Mi è tornato in mente di recente, discutendo durante una riunione della 27esima ora sul ruolo della donna nella storia della letteratura e del teatro. Di protagoniste ce ne sono parecchie, ma spesso fanno una brutta fine. Invece in de Sade no. Anzi, in “Juliette” di donne ce ne sono tante e molte vincenti. Non lo dico solo io: facendo un po’ di ricerche ho scoperto che la scrittrice inglese (autrice di diverse opere femministe) Angela Carter nel 1979 ha pubblicato un saggio intitolato La donna sadiana in cui pone l’accento sul «diritto ad una sessualità libera anche per le donne» nelle opere di de Sade. Non solo: secondo la Carter il marchese «mette la pornografia al servizio delle donne» rafforzando così la concezione di una separazione della sessualità femminile dalla mera funzione riproduttiva.
Basta esaminare le figure principali del romanzo per accorgersene. Juliette, per cominciare, è una ragazza che prende in mano il suo destino: alla morte dei genitori esamina le sue possibilità e trova il modo di diventare ricca e potente, utilizzando la sua bellezza per diventare una cortigiana ed intessere relazioni con persone influenti. Non si piega alla morale dell’epoca, restando libera ed indipendente, per gran parte del libro. Non ha paura di esporre le sue opinioni e di dimostrare quanto valgano, al punto da finire a discutere dell’esistenza di Dio con il Papa. La sua più cara amica, madame de Clairwil, è una vedova che ha scelto di non aver figli (e rivendica questa sua decisione), ama le donne e detesta gli uomini che usa e disprezza.
Non sono le uniche donne interessanti del libro: nell’opera spuntano di continuo figure femminili forti e indipendenti. Per esempio la badessa del convento dove viene educata Juliette, la fattucchiera che vende a lei e a Clairwil dei veleni, due ragazze incontrate in un circolo di libertini che dichiarano che non si sposeranno mai, «meglio morire che incatenarci a degli uomini». Al netto di torture e perversioni, insomma, tutte donne indipendenti che rivendicano il diritto di scegliere da sole come gestire la propria vita. Non a caso accanto a loro non hanno né mariti né compagni, non hanno paura di esercitare il potere (come la badessa o la presidentessa del circolo libertino) o di lavorare per conto proprio (come la fattucchiera). Non hanno paura nemmeno di fare scelte contrarie a quello che doveva essere il ruolo di una donna nella società dell’epoca: non vogliono sposarsi (le due ragazze del circolo libertino, ma pure la stessa Juliette), non hanno figli (Clairwil).

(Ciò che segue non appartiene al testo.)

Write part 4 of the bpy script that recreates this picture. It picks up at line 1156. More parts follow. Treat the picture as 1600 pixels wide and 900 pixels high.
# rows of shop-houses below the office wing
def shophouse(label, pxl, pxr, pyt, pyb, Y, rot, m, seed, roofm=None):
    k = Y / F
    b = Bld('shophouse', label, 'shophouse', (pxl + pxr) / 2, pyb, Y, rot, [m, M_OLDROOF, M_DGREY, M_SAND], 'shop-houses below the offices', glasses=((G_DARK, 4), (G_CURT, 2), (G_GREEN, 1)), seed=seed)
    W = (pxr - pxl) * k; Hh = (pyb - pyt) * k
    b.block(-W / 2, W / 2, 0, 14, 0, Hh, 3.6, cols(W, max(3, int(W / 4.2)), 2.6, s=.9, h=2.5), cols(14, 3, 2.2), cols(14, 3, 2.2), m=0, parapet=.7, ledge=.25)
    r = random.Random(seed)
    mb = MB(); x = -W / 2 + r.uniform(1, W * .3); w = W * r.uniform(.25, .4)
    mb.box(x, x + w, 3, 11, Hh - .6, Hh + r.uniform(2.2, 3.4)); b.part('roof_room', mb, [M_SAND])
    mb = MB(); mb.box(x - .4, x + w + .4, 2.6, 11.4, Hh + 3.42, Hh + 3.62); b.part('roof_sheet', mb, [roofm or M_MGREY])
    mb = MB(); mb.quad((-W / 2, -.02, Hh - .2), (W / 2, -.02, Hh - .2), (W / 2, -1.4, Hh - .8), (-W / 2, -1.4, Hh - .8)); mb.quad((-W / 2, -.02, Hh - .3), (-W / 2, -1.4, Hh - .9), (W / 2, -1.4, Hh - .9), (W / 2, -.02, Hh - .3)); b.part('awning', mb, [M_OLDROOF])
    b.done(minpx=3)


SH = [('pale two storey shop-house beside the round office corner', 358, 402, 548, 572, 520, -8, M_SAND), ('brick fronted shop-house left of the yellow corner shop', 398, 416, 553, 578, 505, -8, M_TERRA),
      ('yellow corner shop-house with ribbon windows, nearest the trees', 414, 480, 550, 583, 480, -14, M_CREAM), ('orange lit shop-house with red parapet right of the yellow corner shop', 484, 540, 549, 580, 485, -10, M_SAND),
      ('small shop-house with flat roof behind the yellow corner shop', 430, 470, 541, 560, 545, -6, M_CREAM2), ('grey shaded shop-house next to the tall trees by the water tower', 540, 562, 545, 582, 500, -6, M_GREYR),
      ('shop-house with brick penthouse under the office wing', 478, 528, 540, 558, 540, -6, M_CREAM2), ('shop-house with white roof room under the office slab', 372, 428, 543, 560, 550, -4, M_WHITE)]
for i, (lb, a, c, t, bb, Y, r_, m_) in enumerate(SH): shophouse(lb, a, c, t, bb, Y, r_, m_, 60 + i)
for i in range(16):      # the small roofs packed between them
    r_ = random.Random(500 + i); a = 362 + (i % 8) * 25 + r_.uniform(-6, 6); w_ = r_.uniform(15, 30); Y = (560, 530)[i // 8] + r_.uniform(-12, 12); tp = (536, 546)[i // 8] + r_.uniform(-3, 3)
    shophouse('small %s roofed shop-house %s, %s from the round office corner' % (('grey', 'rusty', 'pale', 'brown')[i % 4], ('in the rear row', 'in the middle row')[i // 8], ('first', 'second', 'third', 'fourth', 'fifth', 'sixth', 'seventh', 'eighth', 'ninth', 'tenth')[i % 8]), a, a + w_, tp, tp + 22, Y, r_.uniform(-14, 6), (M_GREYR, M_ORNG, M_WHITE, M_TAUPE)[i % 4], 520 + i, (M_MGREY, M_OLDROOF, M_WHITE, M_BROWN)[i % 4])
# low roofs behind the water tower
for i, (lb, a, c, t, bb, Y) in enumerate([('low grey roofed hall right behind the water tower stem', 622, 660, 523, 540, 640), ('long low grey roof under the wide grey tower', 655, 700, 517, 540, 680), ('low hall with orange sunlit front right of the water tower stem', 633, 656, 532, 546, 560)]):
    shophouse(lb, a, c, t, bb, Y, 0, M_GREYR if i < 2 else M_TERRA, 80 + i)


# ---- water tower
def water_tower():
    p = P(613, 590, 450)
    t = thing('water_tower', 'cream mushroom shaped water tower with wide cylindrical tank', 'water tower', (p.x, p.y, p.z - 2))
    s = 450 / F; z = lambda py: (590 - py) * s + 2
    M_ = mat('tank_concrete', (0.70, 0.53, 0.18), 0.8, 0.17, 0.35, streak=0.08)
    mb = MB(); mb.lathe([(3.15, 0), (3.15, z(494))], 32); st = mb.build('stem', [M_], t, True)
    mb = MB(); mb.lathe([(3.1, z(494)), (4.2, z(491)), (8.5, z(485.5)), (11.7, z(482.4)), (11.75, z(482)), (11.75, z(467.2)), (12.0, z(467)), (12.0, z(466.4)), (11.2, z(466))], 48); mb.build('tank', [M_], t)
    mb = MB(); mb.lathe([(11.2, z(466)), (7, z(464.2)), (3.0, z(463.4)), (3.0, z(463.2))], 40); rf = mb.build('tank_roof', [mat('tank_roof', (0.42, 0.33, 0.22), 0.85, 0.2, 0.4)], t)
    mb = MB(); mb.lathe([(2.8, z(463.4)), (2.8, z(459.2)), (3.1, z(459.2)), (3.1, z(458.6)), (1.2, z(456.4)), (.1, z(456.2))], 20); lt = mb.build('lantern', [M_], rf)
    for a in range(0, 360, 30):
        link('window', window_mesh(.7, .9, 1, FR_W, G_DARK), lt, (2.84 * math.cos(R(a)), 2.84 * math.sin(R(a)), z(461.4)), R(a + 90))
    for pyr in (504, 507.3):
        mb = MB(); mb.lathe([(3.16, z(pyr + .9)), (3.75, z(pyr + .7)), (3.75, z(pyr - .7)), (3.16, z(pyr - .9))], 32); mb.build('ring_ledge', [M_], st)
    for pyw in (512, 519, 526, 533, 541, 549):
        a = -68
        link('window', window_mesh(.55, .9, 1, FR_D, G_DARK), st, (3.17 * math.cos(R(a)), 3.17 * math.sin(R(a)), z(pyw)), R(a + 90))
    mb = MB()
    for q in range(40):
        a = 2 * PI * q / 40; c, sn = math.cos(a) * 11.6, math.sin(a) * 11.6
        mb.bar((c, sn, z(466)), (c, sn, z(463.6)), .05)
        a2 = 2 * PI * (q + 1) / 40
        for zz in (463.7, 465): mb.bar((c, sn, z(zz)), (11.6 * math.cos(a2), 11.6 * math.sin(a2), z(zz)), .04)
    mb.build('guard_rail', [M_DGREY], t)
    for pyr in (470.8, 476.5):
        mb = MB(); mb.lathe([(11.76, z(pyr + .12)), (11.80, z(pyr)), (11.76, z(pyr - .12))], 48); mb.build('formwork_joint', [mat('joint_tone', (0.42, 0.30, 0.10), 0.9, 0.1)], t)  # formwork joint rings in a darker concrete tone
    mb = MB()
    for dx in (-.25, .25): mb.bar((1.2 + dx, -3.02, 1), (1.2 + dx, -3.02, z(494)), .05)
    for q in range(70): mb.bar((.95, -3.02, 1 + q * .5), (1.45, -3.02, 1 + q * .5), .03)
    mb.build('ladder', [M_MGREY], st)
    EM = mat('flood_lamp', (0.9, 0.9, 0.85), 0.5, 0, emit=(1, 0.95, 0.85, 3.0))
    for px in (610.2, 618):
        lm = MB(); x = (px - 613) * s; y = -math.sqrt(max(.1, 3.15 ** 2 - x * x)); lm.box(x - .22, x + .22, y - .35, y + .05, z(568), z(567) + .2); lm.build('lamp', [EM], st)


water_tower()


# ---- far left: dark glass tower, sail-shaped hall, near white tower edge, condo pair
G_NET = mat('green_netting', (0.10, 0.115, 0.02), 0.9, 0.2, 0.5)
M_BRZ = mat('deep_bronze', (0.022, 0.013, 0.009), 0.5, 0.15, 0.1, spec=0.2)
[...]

A proposito di figli, in un particolare passaggio la badessa sostiene pure che «è l’educazione che dona i sentimenti filiali (…), un figlio amerà l’uomo che lo ha cresciuto quanto e forse anche di più che se lo avesse concepito».
A rileggere de Sade, insomma, il vero romanzo datato e dal sapore antiquato (almeno per quanto riguarda il ruolo della donna) pare essere il ben più attuale 50 sfumature di grigio. Dove la protagonista, vergine, viene iniziata al sadomasochismo da un uomo che poi la sposa. Juliette, davanti alle pretese di mister Grey, si farebbe una bella risata. E non se lo sposerebbe mai.